Maddest of mad Nationalists aside, does anybody, looking  back, think that we made the wrong call in 1707? That the Empire that we then built together wasn’t to our mutual advantage or that its ultimate sacrifice in the defeat of Nazism wasn’t to our mutual credit? That, even today, the BBC or the NHS or our command of the world’s language are nothing to be proud of? That it would be better if there had been no Perth, Western Australia or Hamilton, Ontario? No David Livingston or Mary Slessor? No Scottish Enlightenment or Clyde Shipbuilding industry? No Keir Hardie to found the Labour Party or Manny Shinwell to serve in its greatest government?

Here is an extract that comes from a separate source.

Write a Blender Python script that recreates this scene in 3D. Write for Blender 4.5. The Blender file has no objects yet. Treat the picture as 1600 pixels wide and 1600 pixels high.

Well, actually, undoubtedly, some do. Some who think that we should just look after ourselves and hope that the world just leaves us alone in the process. Contrary to the re-writing of history currently being undertaken, Scottish Nationalism was not devised as a reaction to Mrs Thatcher. Nationalists were nationalists while we were engaged between 1939 and ’45 in a life or death struggle for the very future of civilisation. (An “English war” in which they believed no Scot should be obliged to take part). And they were still nationalists when the 45-51 Labour Government was building the modern welfare state, bizarrely contesting the Paisley by-election in 1948 with Tory support and on a platform of abolishing the (British) NHS! And they were still nationalists when they conspired to defeat Jimmy Reid in Dundee East in 1979 by running the most vicious of red smear campaigns.  They have but few real principles: Parochialism and isolationism, bound together with the glue of grudge and grievance. And leopards don’t change their spots.

And, so, in the end, those who would sign up for that for want of a specific devolution scheme to their liking should maybe just get on and vote Yes. This is not an argument about constitutional niceties. It is an existential struggle over your world view.  A certainty that over three hundred years Scotland and England together has proved a better bet than we here standing alone in self imposed isolation, looking on at events. Let that be the terms of the argument and then let’s get this done.